Из одной или нескольких балтийских Русий в северо-западный район Восточной Европы прибыла в конце VIII — середине IX в. в ходе нескольких переселений варяжская русь. Изначальную этническую принадлежность этой руси трудно определить, но языком ее общения был славянский язык. Переселение варяжской руси получило свое отражение в Сказании о призвании варяжских князей, оформление которого в новгородской среде относится ко времени после провозглашения Киева в 882 г. «мати градом русьским» и наложения на Новгород дани в пользу варягов (о существовании Новгорода в названное время говорят многие факты [1602]). Уже в 970 г. новгородцы опирались на традицию приглашения князей в своем ультимативном разговоре с киевским князем Святославом (И. И. Срезневский указывал, что сообщения летописи в части до 973 г. «носят на себе черты современности, невозможные для летописца, жившего позже». А. А. Шахматов полагал, что известие под 970 г. читалось в Новгородском своде 1050 г. [1603]).
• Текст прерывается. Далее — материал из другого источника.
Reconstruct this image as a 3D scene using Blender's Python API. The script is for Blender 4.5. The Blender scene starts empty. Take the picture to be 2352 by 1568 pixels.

Во второй половине X в., во времена правления Ольги и ее внука Владимира Сказанию, приобретшему уже практически завершенный вид, могло быть придано официальное значение, в связи с чем в конце столетия оно было внесено в первый летописный свод, созданный в Киеве. Тому способствовали, во-первых, притязания Запада на политическое господство на Руси (миссия Адальберта 961–962 гг., пытавшегося распространить католичество на Руси [1604], о прибытии на Русь многочисленных посольств «из Рима» сообщает Никоновская летопись под 979, 988, 991, 994, 999 и 1000 гг. [1605]), чему мог быть дан отпор и обращением к истории, т. е. к той же варяжской руси.